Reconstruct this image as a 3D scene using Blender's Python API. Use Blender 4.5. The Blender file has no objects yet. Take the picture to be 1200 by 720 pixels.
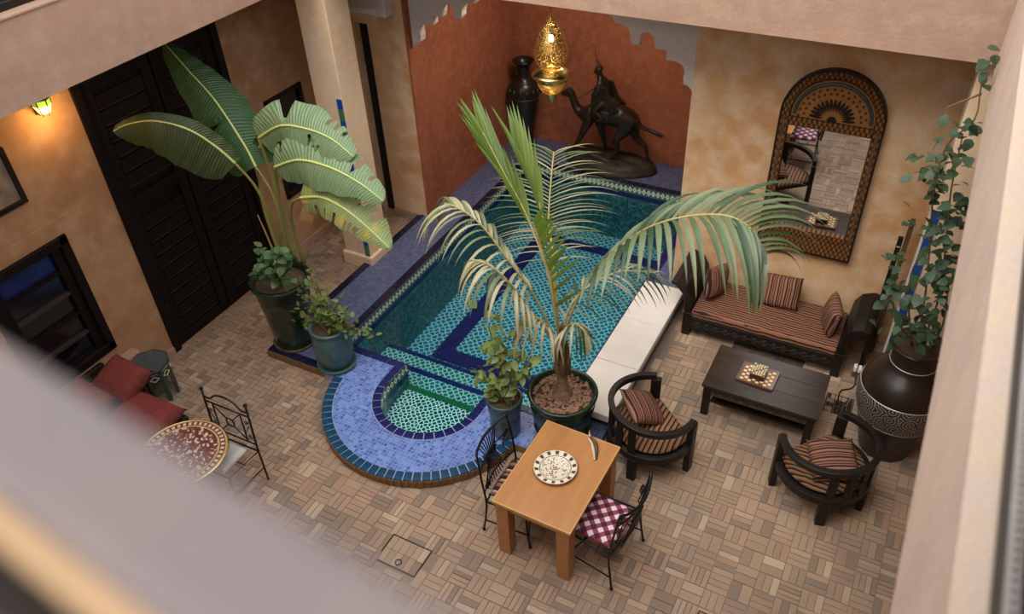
import bpy, bmesh, math, random
import numpy as np
from mathutils import Vector, Matrix, noise
from mathutils.geometry import tessellate_polygon
random.seed(7); PI = math.pi
SC = bpy.context.scene; COL = SC.collection
# ---------------------------------------------------------------- camera
CAM = Vector((0, 0, 6.6)); FPX = 940.86
RM = ((0.88412406, 0.46549861, -0.04044363), (0.26373028, -0.5686023, -0.77919045), (-0.38570841, 0.67823482, -0.62548105))
cd = bpy.data.cameras.new('camera'); cam = bpy.data.objects.new('camera', cd); COL.objects.link(cam); SC.camera = cam
r0, r1, r2 = [Vector(r) for r in RM]
# image x right, y down, z forward
cm = Matrix(((r0.x, -r1.x, -r2.x, 0), (r0.y, -r1.y, -r2.y, 0), (r0.z, -r1.z, -r2.z, CAM.z), (0, 0, 0, 1)))
# RM rows are the camera axes written in world coordinates
cam.matrix_world = cm
cd.sensor_width = 36; cd.lens = 36 * FPX / 1200; cd.clip_start = .02; cd.clip_end = 100
cd.dof.use_dof = True; cd.dof.focus_distance = 8.0; cd.dof.aperture_fstop = 1.12
# ---------------------------------------------------------------- light
W = bpy.data.worlds.new('sky'); SC.world = W; W.use_nodes = True
bgn = W.node_tree.nodes['Background']; bgn.inputs[0].default_value = (.94, .96, 1.0, 1); bgn.inputs[1].default_value = 2.15
SC.view_settings.view_transform = 'Standard'; SC.view_settings.look = 'None'; SC.view_settings.gamma = 1
SC.view_settings.use_curve_mapping = False; SC.view_settings.exposure = .45
def light(name, typ, loc, power, color, size=.1, rot=None, spot=None):
    l = bpy.data.lights.new(name, typ); o = bpy.data.objects.new(name, l); COL.objects.link(o); o.location = loc
    l.energy = power; l.color = color
    if typ == 'AREA': l.size = size
    elif typ in ('POINT', 'SPOT'): l.shadow_soft_size = size
    elif typ == 'SUN': l.angle = size
    if rot: o.rotation_euler = rot
    if spot: l.spot_size = spot; l.spot_blend = .8
    return o
# soft bright sky seen through the open roof of the courtyard
sun = light('high_overcast_sun', 'SUN', (0, 0, 12), 2.2, (1, .93, .84), math.radians(50), (math.radians(33), math.radians(-9), 0))

def at(u, v, y=None, z=None, x=None):
    d = r0 * ((u - 600) / FPX) + r1 * ((v - 360) / FPX) + r2
    t = y / d.y if y is not None else ((z - CAM.z) / d.z if z is not None else x / d.x)
    return CAM + d * t
# ---------------------------------------------------------------- materials
class N:
    def __init__(s, name):
        s.m = bpy.data.materials.new(name); s.m.use_nodes = True; s.t = s.m.node_tree; s.b = s.t.nodes['Principled BSDF']
    def add(s, typ, props=None, **inp):
        n = s.t.nodes.new('ShaderNode' + typ)
        for k, v in (props or {}).items(): setattr(n, k, v)
        for k, v in inp.items():
            k = k.replace('_', ' ') if not k.startswith('i') or not k[1:].isdigit() else int(k[1:])
            s.set(n.inputs[k], v)
        return n
    def set(s, sock, v):
        if hasattr(v, 'links') or isinstance(v, bpy.types.NodeSocket): s.t.links.new(v, sock)
        else:
            if isinstance(v, (tuple, list)) and len(v) == 3 and sock.type == 'RGBA': v = (*v, 1)
            sock.default_value = v
    def co(s, kind='Object'): return s.add('TexCoord').outputs[kind]
    def math(s, op, a, b=0., c=0.): 
        n = s.add('Math', {'operation': op}); s.set(n.inputs[0], a); s.set(n.inputs[1], b); s.set(n.inputs[2], c); return n.outputs[0]
    def sep(s, v): n = s.add('SeparateXYZ', i0=v); return n.outputs
    def mix(s, f, a, b):
        n = s.add('Mix', {'data_type': 'RGBA'}); s.set(n.inputs[0], f); s.set(n.inputs[6], a); s.set(n.inputs[7], b); return n.outputs[2]
    def noise(s, scale, detail=3, vec=None, dist=0.):
        n = s.add('TexNoise', Scale=scale, Detail=detail, Distortion=dist); s.set(n.inputs['Vector'], vec or s.co()); return n.outputs[0]
    def ramp(s, f, stops, const=False):
        n = s.add('ValToRGB', i0=f); r = n.color_ramp; r.interpolation = 'CONSTANT' if const else 'LINEAR'
        while len(r.elements) < len(stops): r.elements.new(.5)
        for e, (p, c) in zip(r.elements, stops): e.position = p; e.color = (*c, 1) if len(c) == 3 else c
        return n.outputs[0]
    def bump(s, h, st=.3, d=.01): n = s.add('Bump', Strength=st, Distance=d, Height=h); s.set(s.b.inputs['Normal'], n.outputs[0])
    def out(s, col=None, rough=.6, metal=0., **kw):
        if col is not None: s.set(s.b.inputs['Base Color'], col)
        s.set(s.b.inputs['Roughness'], rough); s.set(s.b.inputs['Metallic'], metal)
        for k, v in kw.items(): s.set(s.b.inputs[k.replace('_', ' ')], v)
        return s.m
def simple(name, c1, c2=None, scale=6., rough=.6, metal=0., bump=.0, bscale=40., stretch=None, **kw):
    n = N(name); v = n.co()
    if stretch: v = n.add('Mapping', Vector=v, Scale=stretch).outputs[0]
    col = c1
    if c2: col = n.ramp(n.noise(scale, 5, v), [(.3, c1), (.7, c2)])
    if bump: n.bump(n.noise(bscale, 4, v), bump)
    return n.out(col, rough, metal, **kw)
def plaster(name, ca, cb, cc, s1=.9, s2=5., rough=.85):
    n = N(name); v = n.co()
    f = n.noise(s1, 7, v, .1); g = n.noise(s2 * 1.6, 10, v, .1)
    c = n.mix(n.ramp(f, [(.35, (0, 0, 0)), (.65, (1, 1, 1))]), ca, cb)
    c = n.mix(n.math('MULTIPLY', n.ramp(g, [(.42, (0, 0, 0)), (.72, (1, 1, 1))]), .65), c, cc)
    sp_ = n.noise(70, 6, v); c = n.mix(n.ramp(sp_, [(.40, (.22, .22, .22)), (.6, (0, 0, 0))]), c, tuple(q * .62 for q in ca))
    n.bump(n.noise(26, 6, v), .35, .01)
    return n.out(c, rough)
M = {}
M['pink_plaster'] = plaster('pink_plaster', (.40, .245, .165), (.33, .21, .148), (.44, .30, .21))
M['pale_pink_plaster'] = plaster('pale_pink_plaster', (.60, .44, .34), (.52, .38, .30), (.64, .49, .38), 2, 6)
M['ochre_plaster'] = plaster('ochre_plaster', (.40, .22, .105), (.30, .145, .062), (.52, .34, .20), .8, 3.2)
M['column_plaster'] = plaster('column_plaster', (.78, .57, .37), (.70, .48, .29), (.82, .64, .45))  # albedo raised in place of light the gallery keeps off the column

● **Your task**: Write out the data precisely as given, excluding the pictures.

● **Exercise solution**:
Reconstruct this image as a 3D scene using Blender's Python API. Use Blender 4.5. The Blender file has no objects yet. Take the picture to be 1200 by 720 pixels.
import bpy, bmesh, math, random
import numpy as np
from mathutils import Vector, Matrix, noise
from mathutils.geometry import tessellate_polygon
random.seed(7); PI = math.pi
SC = bpy.context.scene; COL = SC.collection
# ---------------------------------------------------------------- camera
CAM = Vector((0, 0, 6.6)); FPX = 940.86
RM = ((0.88412406, 0.46549861, -0.04044363), (0.26373028, -0.5686023, -0.77919045), (-0.38570841, 0.67823482, -0.62548105))
cd = bpy.data.cameras.new('camera'); cam = bpy.data.objects.new('camera', cd); COL.objects.link(cam); SC.camera = cam
r0, r1, r2 = [Vector(r) for r in RM]
# image x right, y down, z forward
cm = Matrix(((r0.x, -r1.x, -r2.x, 0), (r0.y, -r1.y, -r2.y, 0), (r0.z, -r1.z, -r2.z, CAM.z), (0, 0, 0, 1)))
# RM rows are the camera axes written in world coordinates
cam.matrix_world = cm
cd.sensor_width = 36; cd.lens = 36 * FPX / 1200; cd.clip_start = .02; cd.clip_end = 100
cd.dof.use_dof = True; cd.dof.focus_distance = 8.0; cd.dof.aperture_fstop = 1.12
# ---------------------------------------------------------------- light
W = bpy.data.worlds.new('sky'); SC.world = W; W.use_nodes = True
bgn = W.node_tree.nodes['Background']; bgn.inputs[0].default_value = (.94, .96, 1.0, 1); bgn.inputs[1].default_value = 2.15
SC.view_settings.view_transform = 'Standard'; SC.view_settings.look = 'None'; SC.view_settings.gamma = 1
SC.view_settings.use_curve_mapping = False; SC.view_settings.exposure = .45
def light(name, typ, loc, power, color, size=.1, rot=None, spot=None):
    l = bpy.data.lights.new(name, typ); o = bpy.data.objects.new(name, l); COL.objects.link(o); o.location = loc
    l.energy = power; l.color = color
    if typ == 'AREA': l.size = size
    elif typ in ('POINT', 'SPOT'): l.shadow_soft_size = size
    elif typ == 'SUN': l.angle = size
    if rot: o.rotation_euler = rot
    if spot: l.spot_size = spot; l.spot_blend = .8
    return o
# soft bright sky seen through the open roof of the courtyard
sun = light('high_overcast_sun', 'SUN', (0, 0, 12), 2.2, (1, .93, .84), math.radians(50), (math.radians(33), math.radians(-9), 0))

def at(u, v, y=None, z=None, x=None):
    d = r0 * ((u - 600) / FPX) + r1 * ((v - 360) / FPX) + r2
    t = y / d.y if y is not None else ((z - CAM.z) / d.z if z is not None else x / d.x)
    return CAM + d * t
# ---------------------------------------------------------------- materials
class N:
    def __init__(s, name):
        s.m = bpy.data.materials.new(name); s.m.use_nodes = True; s.t = s.m.node_tree; s.b = s.t.nodes['Principled BSDF']
    def add(s, typ, props=None, **inp):
        n = s.t.nodes.new('ShaderNode' + typ)
        for k, v in (props or {}).items(): setattr(n, k, v)
        for k, v in inp.items():
            k = k.replace('_', ' ') if not k.startswith('i') or not k[1:].isdigit() else int(k[1:])
            s.set(n.inputs[k], v)
        return n
    def set(s, sock, v):
        if hasattr(v, 'links') or isinstance(v, bpy.types.NodeSocket): s.t.links.new(v, sock)
        else:
            if isinstance(v, (tuple, list)) and len(v) == 3 and sock.type == 'RGBA': v = (*v, 1)
            sock.default_value = v
    def co(s, kind='Object'): return s.add('TexCoord').outputs[kind]
    def math(s, op, a, b=0., c=0.): 
        n = s.add('Math', {'operation': op}); s.set(n.inputs[0], a); s.set(n.inputs[1], b); s.set(n.inputs[2], c); return n.outputs[0]
    def sep(s, v): n = s.add('SeparateXYZ', i0=v); return n.outputs
    def mix(s, f, a, b):
        n = s.add('Mix', {'data_type': 'RGBA'}); s.set(n.inputs[0], f); s.set(n.inputs[6], a); s.set(n.inputs[7], b); return n.outputs[2]
    def noise(s, scale, detail=3, vec=None, dist=0.):
        n = s.add('TexNoise', Scale=scale, Detail=detail, Distortion=dist); s.set(n.inputs['Vector'], vec or s.co()); return n.outputs[0]
    def ramp(s, f, stops, const=False):
        n = s.add('ValToRGB', i0=f); r = n.color_ramp; r.interpolation = 'CONSTANT' if const else 'LINEAR'
        while len(r.elements) < len(stops): r.elements.new(.5)
        for e, (p, c) in zip(r.elements, stops): e.position = p; e.color = (*c, 1) if len(c) == 3 else c
        return n.outputs[0]
    def bump(s, h, st=.3, d=.01): n = s.add('Bump', Strength=st, Distance=d, Height=h); s.set(s.b.inputs['Normal'], n.outputs[0])
    def out(s, col=None, rough=.6, metal=0., **kw):
        if col is not None: s.set(s.b.inputs['Base Color'], col)
        s.set(s.b.inputs['Roughness'], rough); s.set(s.b.inputs['Metallic'], metal)
        for k, v in kw.items(): s.set(s.b.inputs[k.replace('_', ' ')], v)
        return s.m
def simple(name, c1, c2=None, scale=6., rough=.6, metal=0., bump=.0, bscale=40., stretch=None, **kw):
    n = N(name); v = n.co()
    if stretch: v = n.add('Mapping', Vector=v, Scale=stretch).outputs[0]
    col = c1
    if c2: col = n.ramp(n.noise(scale, 5, v), [(.3, c1), (.7, c2)])
    if bump: n.bump(n.noise(bscale, 4, v), bump)
    return n.out(col, rough, metal, **kw)
def plaster(name, ca, cb, cc, s1=.9, s2=5., rough=.85):
    n = N(name); v = n.co()
    f = n.noise(s1, 7, v, .1); g = n.noise(s2 * 1.6, 10, v, .1)
    c = n.mix(n.ramp(f, [(.35, (0, 0, 0)), (.65, (1, 1, 1))]), ca, cb)
    c = n.mix(n.math('MULTIPLY', n.ramp(g, [(.42, (0, 0, 0)), (.72, (1, 1, 1))]), .65), c, cc)
    sp_ = n.noise(70, 6, v); c = n.mix(n.ramp(sp_, [(.40, (.22, .22, .22)), (.6, (0, 0, 0))]), c, tuple(q * .62 for q in ca))
    n.bump(n.noise(26, 6, v), .35, .01)
    return n.out(c, rough)
M = {}
M['pink_plaster'] = plaster('pink_plaster', (.40, .245, .165), (.33, .21, .148), (.44, .30, .21))
M['pale_pink_plaster'] = plaster('pale_pink_plaster', (.60, .44, .34), (.52, .38, .30), (.64, .49, .38), 2, 6)
M['ochre_plaster'] = plaster('ochre_plaster', (.40, .22, .105), (.30, .145, .062), (.52, .34, .20), .8, 3.2)
M['column_plaster'] = plaster('column_plaster', (.78, .57, .37), (.70, .48, .29), (.82, .64, .45))  # albedo raised in place of light the gallery keeps off the column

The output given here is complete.